Months ahead of the raging controversy over the $89 million Kelni GVG deal, the company has started its fraud management assignment and has since detected and blocked some 3,930 SIM cards being used for Simbox fraud.
Simbox fraud is a practice where some criminals use local SIM cards installed in simboxes to terminate incoming international calls by bypassing the international gateways of the telecom operators with the help of cohorts abroad.
By so doing, the fraudsters deny telcos 13 cents on every minute of inbound international calls, and also deny government 6 cents per minute plus taxes on the telcos’ 13 cents.
Figures obtained from National Communications Authority (NCA) indicate that Kelni GVG started the fraud management in February and by April they have deactivated 1,437 bad SIMs.
Kelni GVG equipment are not connected to any telco’s network yet, but they do not necessarily need connectivity to telcos for fraud management.
Deputy Director, Engineering at the NCA, Edmund Fianko told journalists on a visit to the Kelni GVG’s Network Operations Centre (NOC) at NCA that with the help of partners abroad, “we generate at least 5,000 calls from 57 countries into Ghana every day, and we are able to detect SIM box numbers based on how the calls are terminated on SIM cards installed in our detectors.”
“Currently, because we are not connected to the telcos we have our own SIMs installed in our detectors and the 5,000 calls from the 57 selected countries are made daily to our numbers and depending on how they appear on our monitors we know if there is a bypass or not,” the Director-General of NCA Joe Anokye added.
He said the fraud management set up allows NCA to see daily trends of simboxing and which telco’s SIM cards are being used most for bypass international traffic termination.
The contract
Kelni GVG has a five-year contract worth US$89million to build, operate and transfer (BOT) government’s common monitoring platform for the telecom industry.

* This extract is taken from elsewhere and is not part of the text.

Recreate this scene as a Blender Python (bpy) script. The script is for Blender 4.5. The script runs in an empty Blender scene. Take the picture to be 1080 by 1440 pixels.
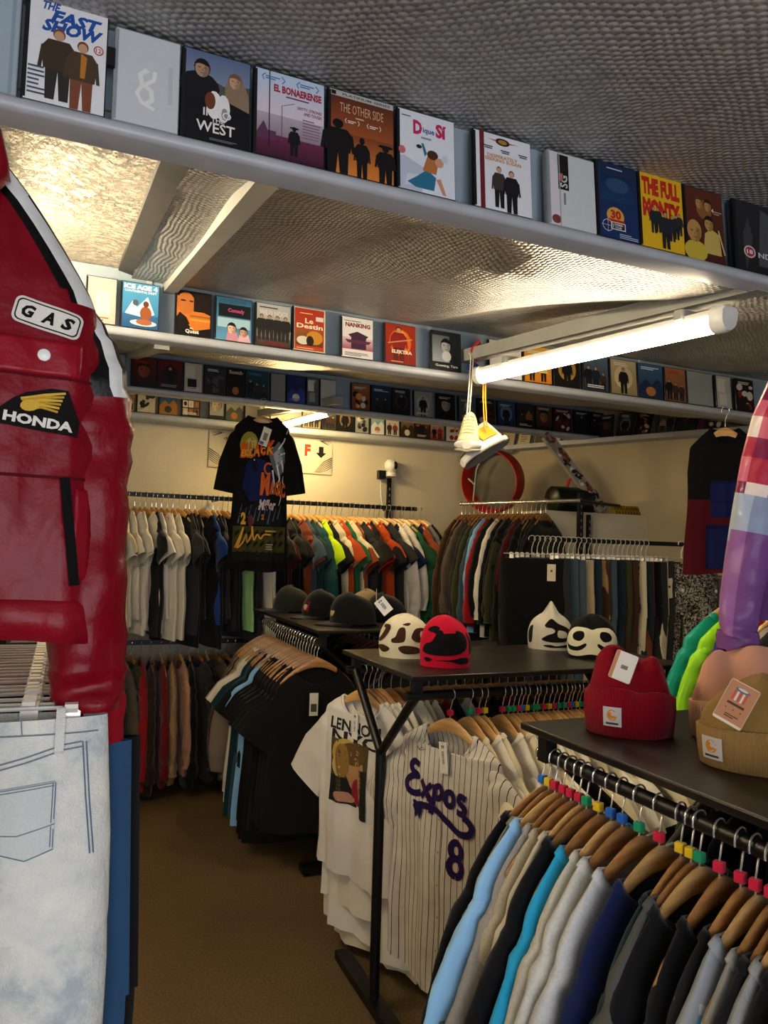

Under the contract, they are to offer four key services: real-time domestic and international traffic monitoring, revenue assurance, mobile money monitoring and fraud management, which they have started.
They are to do so in close collaboration with staff of the NCA and Ghana Revenue Authority (GRA), on behalf of the Finance and Communications Ministers, who the Communications Service Tax (CST) law enjoins to do real-time monitoring of telecoms traffic for revenue purposes among other things.
Privacy concerns
The company is yet to get connectivity with the telcos, who have raised concerns about customer privacy and data protection, saying that the architecture of the monitoring equipment indicate to them that Kelni GVG and government can spy on telco’s customers, which also violates the same CST law.
But the NCA and the Communications Ministry have said the monitoring equipment have no capability to spy on anyone, adding that telcos have also been asked to connect their probes on the monitoring equipment as an additional protection for customers’ privacy.
Value for money
The deal has also been called out by civil society organization, IMANI Ghana as unnecessary and a waste of money.
But government has said there is value for money, in that two companies previously hired to offer two of the four services under this new contract, were paid a total of US$2.6million a month, but government is paying US$1.49 million a month for four services, plus training, fresh equipment every three years and the complete transfer of equipment at the end of the contract period.
Deputy Minister of Communications, George Andah has also said that, based on measures put in place, government projects to raise US$1billion in taxes from the mobile telecoms sector over the five-year contract period, and he believes spending $89million to secure that money for the state is worth it.
Communications Minister Ursula Owusu Ekuful also told Parliament that “We expect a minimum of 20% increase in tax revenues for the (telecom) sector as has been witnessed in other jurisdictions where this platform operates.”
Injunction
The project, however, faces a threat of being stalled by an active court injunction, but the government insists that will not affect the June 11 deadline for telcos to connect to Kelni GVG because they, the telcos, are not a party to the lawsuit.
Moreover, another civil society group, OccupyGhana and some individual Ghanaians are also threatening court action if their network providers connect to Kelni GVG probes.